**RECORDED DATA**:
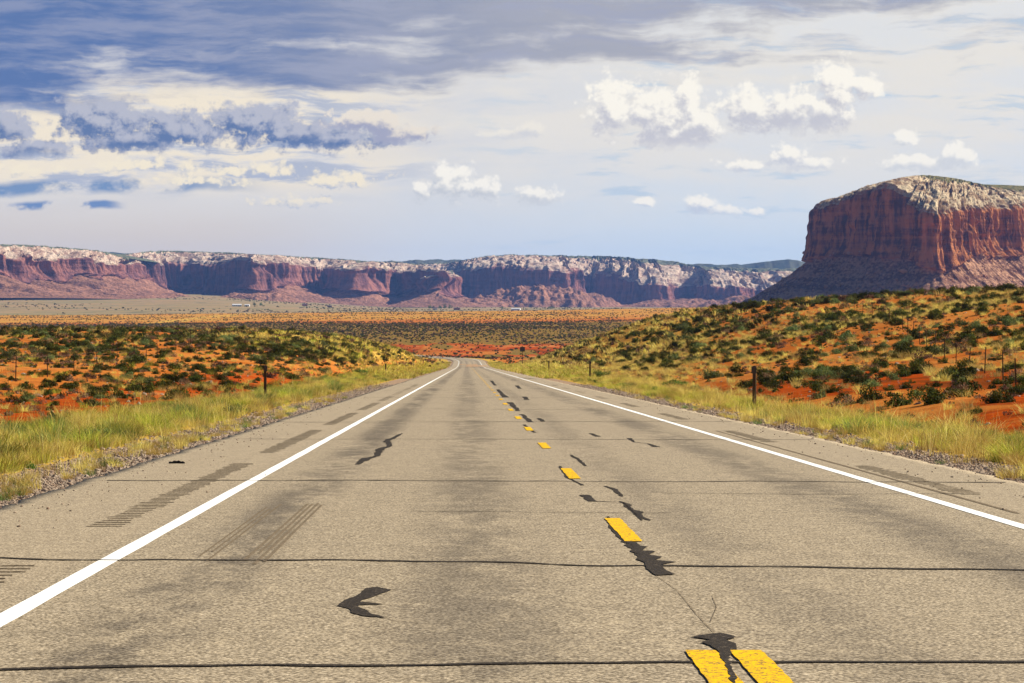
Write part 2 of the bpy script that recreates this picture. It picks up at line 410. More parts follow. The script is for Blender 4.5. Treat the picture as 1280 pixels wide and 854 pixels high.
Ag2 = np.where(Ag < -PL + .2, Ag + ed, np.where(Ag > PR - .2, Ag + ed, Ag))
Zg = zroad(Yg).copy(); Zg[:, 0] -= .09; Zg[:, -1] -= .09
road = mesh_obj('road', np.stack([xroad(Yg) + Ag2, Yg, Zg], -1).reshape(-1, 3), grid_faces(*Yg.shape), m_road, attrs={'across': Ag2})
tag(road, kind='structure')

m_white, b = new_mat('white_road_paint')
gp = geopos(); n1 = noise(gp, 60, 4, .7); n2 = noise(gp, 3, 5, .7)
setc(b, cmix(sstep(n1 + (n2 - .5) * .6, .60, .72), (.80, .79, .75), (.35, .30, .24))); b.inputs['Roughness'].default_value = .6; bump(b, n1, .3, .004)
m_yel, b = new_mat('yellow_road_paint')
gp = geopos(); n1 = noise(gp, 26, 5, .75); n2 = noise(gp, 90, 4, .7)
setc(b, cmix(sstep(n1 + (n2 - .5) * .7, .50, .62), cmix(n2, (.84, .50, .015), (.64, .35, .02)), (.11, .085, .055))); b.inputs['Roughness'].default_value = .6; bump(b, n2, .3, .004)
m_tar, b = new_mat('crack_sealant')
gp = geopos(); n1 = noise(gp, 30, 4, .7)
n2 = noise(gp, 55, 4, .8)
setc(b, cmix(sstep(n2 + (n1 - .5) * .4, .56, .68), cmix(n1, (.012, .009, .006), (.034, .024, .015)), (.17, .13, .085))); b.inputs['Roughness'].default_value = .85; b.inputs['Specular IOR Level'].default_value = .1; bump(b, n1, .4, .006)
m_mark, b = new_mat('dark_mark')
gp = geopos(); n1 = noise(gp, 14, 5, .75)
setc(b, cmix(sstep(n1, .38, .62), (.05, .038, .027), (.19, .145, .095)))
m_skid, b = new_mat('tyre_streak')
gp = geopos(); n1 = noise(gp, 50, 4, .75)
setc(b, cmix(sstep(n1, .35, .62), (.085, .066, .045), (.22, .17, .115)))

def wob(y0, y1, a0, a1, dz_, name, mat, step=1.0, jit=.012, seed=0, parent=None):
    n = max(3, int((y1 - y0) / step)); yy = np.linspace(y0, y1, n)
    V = []
    for k, y in enumerate(yy):
        j0 = (vn(y * 3.1, 0, seed) - .5) * jit * 2; j1 = (vn(y * 3.1, 5, seed) - .5) * jit * 2
        z = float(zroad(y)) + dz_ + max(0, y - 650) * .00004; x = float(xroad(y))
        V += [(x + a0 + j0, y, z), (x + a1 + j1, y, z)]
    Fc = [(2 * k, 2 * k + 1, 2 * k + 3, 2 * k + 2) for k in range(n - 1)]
    return mesh_obj(name, V, Fc, mat, parent)
# edge lines: part of the road surface
wl = 0.135
o = wob(-20, 1500, -3.655 - wl / 2, -3.655 + wl / 2, .004, 'edge_line', m_white, 1.5, .006, 1); o.parent = road
o = wob(-20, 1500, 3.655 - wl / 2, 3.655 + wl / 2, .004, 'edge_line', m_white, 1.5, .006, 2); o.parent = road
# centre dashes
def dash(y0, y1, ac, wd, seed):
    n = 25; V = []; yy = np.linspace(y0, y1, n)
    for k, y in enumerate(yy):
        e = .005 if y < 40 else .01
        j0 = (random.random() - .5) * e * 2; j1 = (random.random() - .5) * e * 2
        V += [(float(xroad(y)) + .20 + ac - wd / 2 + j0, y, float(zroad(y)) + .0075), (float(xroad(y)) + .20 + ac + wd / 2 + j1, y, float(zroad(y)) + .0075)]
    o = mesh_obj('centre_dash', V, [(2 * k, 2 * k + 1, 2 * k + 3, 2 * k + 2) for k in range(n - 1)], m_yel, road)
    return o
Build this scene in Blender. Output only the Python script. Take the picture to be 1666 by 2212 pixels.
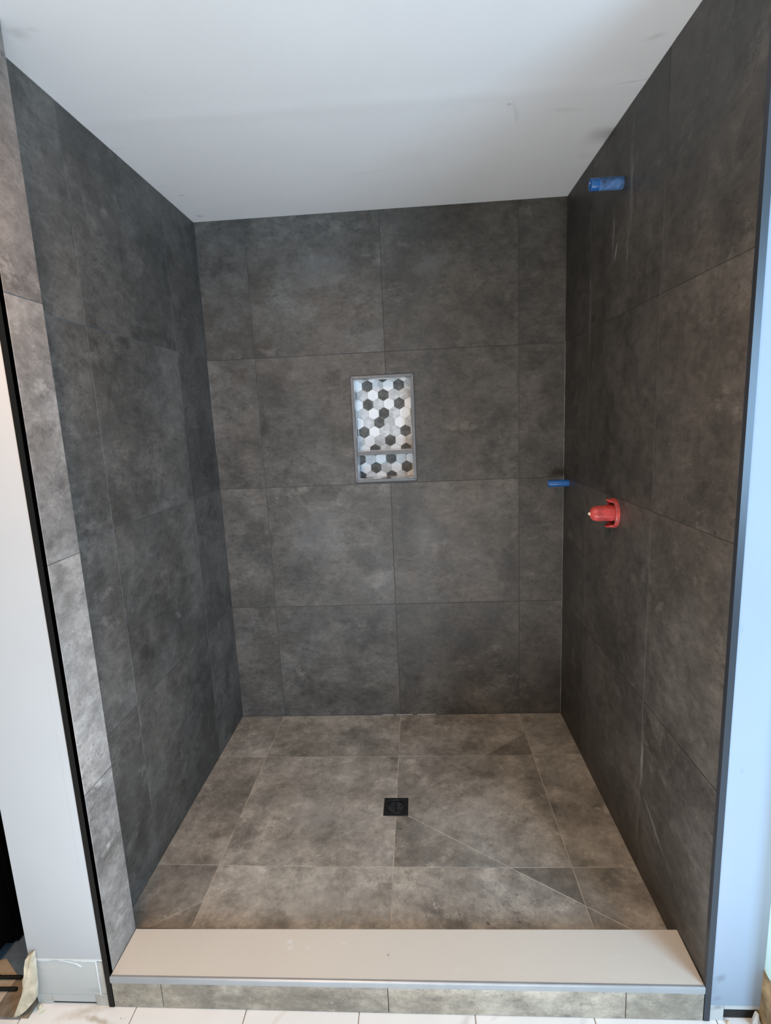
import bpy, math, random
from mathutils import Vector, Matrix

random.seed(7)
for o in list(bpy.data.objects):
    bpy.data.objects.remove(o)
scene = bpy.context.scene
COL = scene.collection

# ------------------------------------------------------------------ camera
cam_data = bpy.data.cameras.new('camera')
cam_data.sensor_fit = 'HORIZONTAL'
cam_data.sensor_width = 36.0
cam_data.lens = 1144.06 / 1666.0 * 36.0
cam_data.clip_start = 0.02
cam = bpy.data.objects.new('camera', cam_data)
COL.objects.link(cam)
_p, _y, _r = -0.1738, -0.0625, -0.0457
_f = Vector((math.sin(_y) * math.cos(_p), math.cos(_y) * math.cos(_p), math.sin(_p)))
_rt = Vector((math.cos(_y), -math.sin(_y), 0))
_up = _rt.cross(_f)
_r2 = _rt * math.cos(_r) + _up * math.sin(_r)
_u2 = _up * math.cos(_r) - _rt * math.sin(_r)
M4 = Matrix((_r2, _u2, -_f)).transposed().to_4x4()
M4.translation = Vector((0.9654, -2.5292, 1.5176))
cam.matrix_world = M4
scene.camera = cam

# ------------------------------------------------------------------ world, lamps, exposure
scene.view_settings.view_transform = 'Standard'
scene.view_settings.look = 'None'
scene.view_settings.gamma = 1.0
scene.view_settings.use_curve_mapping = False
scene.view_settings.exposure = 0.0
world = bpy.data.worlds.new('world')
scene.world = world
world.use_nodes = True
world.node_tree.nodes['Background'].inputs['Color'].default_value = (0.93, 1.0, 0.90, 1)
world.node_tree.nodes['Background'].inputs['Strength'].default_value = 0.52


def area(name, loc, target, w, h, power, colour):
    d = bpy.data.lights.new(name, 'AREA')
    d.shape = 'RECTANGLE'
    d.size, d.size_y = w, h
    d.energy = power
    d.color = colour
    o = bpy.data.objects.new(name, d)
    COL.objects.link(o)
    o.location = loc
    o.rotation_euler = (Vector(target) - Vector(loc)).to_track_quat('-Z', 'Y').to_euler()
    return o


# daylight through the bathroom window to the right, a warm ceiling lamp, an added upward fill in place of floor bounce
area('window_daylight', (3.0, -3.6, 1.45), (0.7, -0.8, 1.2), 1.1, 1.3, 109, (0.41, 0.69, 1.0))
area('ceiling_lamp', (0.35, -1.9, 2.38), (0.35, -1.9, 0.0), 0.35, 0.35, 23.7, (1.0, 0.557, 0.256))
area('floor_bounce_fill', (0.9, -2.0, 0.1), (0.9, -1.7, 2.0), 1.1, 0.8, 29.0, (0.87, 0.94, 1.03))  # added fill, stands in for light bounced up from the bright floor

# ------------------------------------------------------------------ measures (metres)
T = 0.61                      # large tile, 24 in
XR = 2.7144 * T               # right tiled wall
XP = 0.1339 * T               # tiled end of the left wing wall
YF = -1.3713                  # front plane of the wing walls
YP = -2.0221 * T              # back edge of the left wing wall
YB = -1.2177                  # back edge of the curb
ZC = 3.9817 * T               # ceiling
ZO = -0.046                   # bathroom floor
ZCURB = 0.0536
G = 0.0010                    # half a grout joint
XJ = [0.0, 0.3728 * T, 1.3728 * T, 2.3728 * T, XR]
ZJ = [0.0, 0.9886 * T, 1.9886 * T, 2.9886 * T, ZC]


# ------------------------------------------------------------------ material helpers
def new_mat(name):
    m = bpy.data.materials.new(name)
    m.use_nodes = True
    nt = m.node_tree
    return m, nt, nt.nodes['Principled BSDF']


def nd(nt, kind, **kw):
    n = nt.nodes.new(kind)
    for k, v in kw.items():
        if k == 'inp':
            for a, b in v.items():
                n.inputs[a].default_value = b
        else:
            setattr(n, k, v)
    return n


def noise(nt, vec, scale, detail=6, rough=0.6, dist=0.0):
    n = nd(nt, 'ShaderNodeTexNoise')
    n.inputs['Scale'].default_value = scale
    n.inputs['Detail'].default_value = detail
    n.inputs['Roughness'].default_value = rough
    n.inputs['Distortion'].default_value = dist
    nt.links.new(vec, n.inputs['Vector'])
    return n.outputs['Fac']


def maprange(nt, val, a, b, c=0.0, d=1.0, smooth=True):
    n = nd(nt, 'ShaderNodeMapRange')
    n.interpolation_type = 'SMOOTHSTEP' if smooth else 'LINEAR'
    nt.links.new(val, n.inputs['Value'])
    for k, v in zip(('From Min', 'From Max', 'To Min', 'To Max'), (a, b, c, d)):
        n.inputs[k].default_value = v
    return n.outputs['Result']


def math_(nt, op, a, b=None, clamp=False):
    n = nd(nt, 'ShaderNodeMath', operation=op, use_clamp=clamp)
    for i, v in enumerate((a, b)):
        if v is None:
            continue
        if isinstance(v, (int, float)):
            n.inputs[i].default_value = v
        else:
            nt.links.new(v, n.inputs[i])
    return n.outputs[0]


def mix(nt, fac, a, b, mode='MIX'):
    n = nd(nt, 'ShaderNodeMix', data_type='RGBA', blend_type=mode)
    for sock, v in ((n.inputs[0], fac), (n.inputs[6], a), (n.inputs[7], b)):
        if isinstance(v, (int, float)):
            sock.default_value = v
        elif isinstance(v, tuple):
            sock.default_value = v if len(v) == 4 else v + (1,)
        else:
            nt.links.new(v, sock)
    return n.outputs[2]


def bump(nt, height, bsdf, strength=0.2, dist=0.002):
    n = nd(nt, 'ShaderNodeBump')
    n.inputs['Strength'].default_value = strength
    n.inputs['Distance'].default_value = dist
    nt.links.new(height, n.inputs['Height'])
    nt.links.new(n.outputs['Normal'], bsdf.inputs['Normal'])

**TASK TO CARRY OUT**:
Copy the listing above exactly, but only from the line with "Build this scene" through the line with "COL = scene.collection", including those two lines and excluding any picture.

**TASK OUTPUT**:
Build this scene in Blender. Output only the Python script. Take the picture to be 1666 by 2212 pixels.
import bpy, math, random
from mathutils import Vector, Matrix

random.seed(7)
for o in list(bpy.data.objects):
    bpy.data.objects.remove(o)
scene = bpy.context.scene
COL = scene.collection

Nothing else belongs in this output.